Le foot c’est une question de trajectoire. Quand j’étais à Nice il me restait encore un an de contrat. Je me rappelle à l’époque Eric Roy (le directeur sportif) m’a dit que je ne sais pas si tu joueras cette année etc. c’est à toi de voir. J’aurai pu rester et finir mon année. J’ai décidé de voire autre chose. Je voulais vraiment changer et puis j’ai eu l’opportunité d’aller en Allemagne. C’est un championnat qui m’attirait. Aussi j’ai eu un parcours atypique, je suis venu un peu tard dans le foot. J’ai été formé certes en France mais j’intègre le centre de formation à seize ans contrairement à d’autres. A seize ans il y avait une certaine base que je n’avais pas. Donc à ce moment je n’étais pas si spécialement prêt pour évoluer et être performant tout de suite en Ligue 1. J’ai été prêté en Ligue 2 au Mans. ça m’a vraiment fait du bien je suis revenu avec d’autres intentions même si on avait un groupe assez relevé avec beaucoup d’internationaux notamment David Ospina , Loic Rémy. Ce n’était pas évident pour moi aussi, venant de la deuxième division. C’est un choix de carrière. Je ne vais pas dire que je n’aurai pas pu réussir en France, je pense que j’ai fais mon petit trou. Même si ce n’était pas forcement en première division, le peu de matches que j’ai fais j’ai marqué deux buts. J’ai fais deux trois prestations intéressantes. A l’étranger en Allemagne ça m’a plu, en Chypre ? je n’aurai pu jamais penser que j’aurai joué là-bas. Mais c’était une de mes plus belles années. Parce que j’ai joué la coupe d’Europe, j’ai joué contre le Dinamo Moscou, contre des joueurs comme Mathieu Valbuena , William Vainqueur. C’était vraiment une bonne expérience. Ça m’a plu de jouer aussi au haut niveau . C’est une question de trajectoire, on ne choisit pas forcement sa destinée. Seul Dieu sait. Je suis content du petit bout de carrière que j’ai effectué.

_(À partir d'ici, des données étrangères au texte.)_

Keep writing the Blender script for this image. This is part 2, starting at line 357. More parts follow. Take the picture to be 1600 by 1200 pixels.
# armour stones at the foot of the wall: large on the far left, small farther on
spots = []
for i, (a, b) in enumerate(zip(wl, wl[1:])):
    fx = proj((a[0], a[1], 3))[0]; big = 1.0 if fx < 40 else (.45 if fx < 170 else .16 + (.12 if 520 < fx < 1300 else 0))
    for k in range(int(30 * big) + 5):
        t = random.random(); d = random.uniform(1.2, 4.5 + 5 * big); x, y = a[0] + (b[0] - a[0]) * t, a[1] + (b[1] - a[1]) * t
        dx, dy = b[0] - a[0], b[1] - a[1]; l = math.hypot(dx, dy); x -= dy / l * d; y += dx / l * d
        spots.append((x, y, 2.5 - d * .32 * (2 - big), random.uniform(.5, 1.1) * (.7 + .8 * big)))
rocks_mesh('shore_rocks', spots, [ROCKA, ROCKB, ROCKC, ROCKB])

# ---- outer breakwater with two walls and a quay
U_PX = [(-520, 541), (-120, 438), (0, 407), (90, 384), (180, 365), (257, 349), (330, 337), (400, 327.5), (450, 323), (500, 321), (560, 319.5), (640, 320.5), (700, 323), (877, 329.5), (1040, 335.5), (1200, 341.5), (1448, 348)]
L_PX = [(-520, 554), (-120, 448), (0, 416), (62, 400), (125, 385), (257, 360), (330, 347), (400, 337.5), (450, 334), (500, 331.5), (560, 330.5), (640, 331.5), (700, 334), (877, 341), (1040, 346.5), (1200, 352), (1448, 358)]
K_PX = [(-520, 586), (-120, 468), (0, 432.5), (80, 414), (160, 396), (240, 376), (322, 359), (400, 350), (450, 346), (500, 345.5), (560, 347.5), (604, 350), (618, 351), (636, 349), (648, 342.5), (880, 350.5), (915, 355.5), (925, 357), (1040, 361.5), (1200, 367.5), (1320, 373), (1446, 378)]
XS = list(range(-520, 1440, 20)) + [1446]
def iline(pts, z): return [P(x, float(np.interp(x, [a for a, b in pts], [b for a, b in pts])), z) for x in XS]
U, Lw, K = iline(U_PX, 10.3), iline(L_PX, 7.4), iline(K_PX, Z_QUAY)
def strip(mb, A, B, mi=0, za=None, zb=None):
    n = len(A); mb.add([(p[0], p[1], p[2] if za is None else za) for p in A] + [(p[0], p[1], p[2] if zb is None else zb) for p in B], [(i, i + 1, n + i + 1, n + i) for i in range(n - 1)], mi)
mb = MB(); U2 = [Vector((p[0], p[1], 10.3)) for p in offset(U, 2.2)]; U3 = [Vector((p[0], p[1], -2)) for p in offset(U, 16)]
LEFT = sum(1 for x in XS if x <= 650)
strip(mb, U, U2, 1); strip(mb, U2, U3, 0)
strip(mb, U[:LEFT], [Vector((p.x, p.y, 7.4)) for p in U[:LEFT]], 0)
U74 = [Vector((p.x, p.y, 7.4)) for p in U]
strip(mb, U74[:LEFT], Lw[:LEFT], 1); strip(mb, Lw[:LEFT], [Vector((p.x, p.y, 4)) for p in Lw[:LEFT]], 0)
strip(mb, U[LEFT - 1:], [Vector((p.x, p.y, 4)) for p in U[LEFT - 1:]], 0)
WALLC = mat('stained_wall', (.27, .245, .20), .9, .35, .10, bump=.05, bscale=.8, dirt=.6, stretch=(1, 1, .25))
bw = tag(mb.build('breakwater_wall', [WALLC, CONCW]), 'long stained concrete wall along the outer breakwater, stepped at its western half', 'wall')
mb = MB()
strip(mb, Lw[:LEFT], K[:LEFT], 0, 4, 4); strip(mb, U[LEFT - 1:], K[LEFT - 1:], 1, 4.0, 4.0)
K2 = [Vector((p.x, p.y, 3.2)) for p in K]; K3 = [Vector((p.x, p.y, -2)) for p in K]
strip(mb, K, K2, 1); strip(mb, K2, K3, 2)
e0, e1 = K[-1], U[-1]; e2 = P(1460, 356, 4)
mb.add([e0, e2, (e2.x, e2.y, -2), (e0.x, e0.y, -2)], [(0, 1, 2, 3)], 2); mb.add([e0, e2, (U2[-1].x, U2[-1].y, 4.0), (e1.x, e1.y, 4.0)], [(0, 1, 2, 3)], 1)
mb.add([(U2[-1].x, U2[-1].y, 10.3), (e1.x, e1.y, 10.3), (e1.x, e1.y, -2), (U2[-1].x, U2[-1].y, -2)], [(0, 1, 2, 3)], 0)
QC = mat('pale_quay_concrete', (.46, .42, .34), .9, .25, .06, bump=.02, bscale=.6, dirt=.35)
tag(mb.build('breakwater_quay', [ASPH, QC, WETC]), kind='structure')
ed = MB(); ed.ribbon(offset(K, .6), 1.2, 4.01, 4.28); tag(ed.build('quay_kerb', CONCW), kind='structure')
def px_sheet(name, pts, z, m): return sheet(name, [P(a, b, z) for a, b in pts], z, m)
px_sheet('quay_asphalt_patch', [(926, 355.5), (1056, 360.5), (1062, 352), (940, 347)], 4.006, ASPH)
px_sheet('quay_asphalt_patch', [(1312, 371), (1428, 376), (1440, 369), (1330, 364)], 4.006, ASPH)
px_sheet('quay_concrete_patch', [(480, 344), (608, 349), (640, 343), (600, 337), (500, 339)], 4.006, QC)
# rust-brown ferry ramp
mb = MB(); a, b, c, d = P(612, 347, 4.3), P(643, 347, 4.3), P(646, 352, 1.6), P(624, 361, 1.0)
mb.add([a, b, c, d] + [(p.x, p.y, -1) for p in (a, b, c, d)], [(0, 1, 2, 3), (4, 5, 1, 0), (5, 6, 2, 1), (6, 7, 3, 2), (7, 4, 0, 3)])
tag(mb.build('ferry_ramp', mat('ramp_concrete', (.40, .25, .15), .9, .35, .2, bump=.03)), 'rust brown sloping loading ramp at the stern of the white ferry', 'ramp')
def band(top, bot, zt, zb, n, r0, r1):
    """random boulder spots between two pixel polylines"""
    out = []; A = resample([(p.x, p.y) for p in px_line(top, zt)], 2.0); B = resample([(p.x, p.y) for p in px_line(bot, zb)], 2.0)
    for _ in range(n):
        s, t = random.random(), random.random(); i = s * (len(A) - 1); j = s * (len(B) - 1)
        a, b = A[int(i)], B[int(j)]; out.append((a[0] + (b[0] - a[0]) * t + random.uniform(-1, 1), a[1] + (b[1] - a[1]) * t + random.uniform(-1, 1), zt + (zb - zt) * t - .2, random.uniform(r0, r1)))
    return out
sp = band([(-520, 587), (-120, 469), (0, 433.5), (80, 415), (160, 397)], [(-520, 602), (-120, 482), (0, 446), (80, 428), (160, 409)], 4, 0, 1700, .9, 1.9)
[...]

Aujourd’hui Nice fait une saison incroyable en Ligue 1, vous suivez toujours le club ou vos amis qui sont restés ?
Je suis encore en contact avec le staff niçois. Je les suis et les félicitent. En même temps je ne suis pas étonné. Quand je suis parti, le président Rivière venait d’arriver. J’ai vu quelqu’un de vraiment ambitieux. Et même quand je suis parti en Allemagne, le directeur sportif avait dit qu’il « regrettait » de ne m’avoir pas conservé pour avoir au moins essayé. Parce qu’ils avaient vu ce que j’avais fait par la suite et ça leur avait fait plaisir. Vraiment j’ai quitté de bonnes personnes. C’est pour ça que je ne suis pas trop étonné de ce qu’ils font. Je pense que c’est un club qui a beaucoup d’avenir.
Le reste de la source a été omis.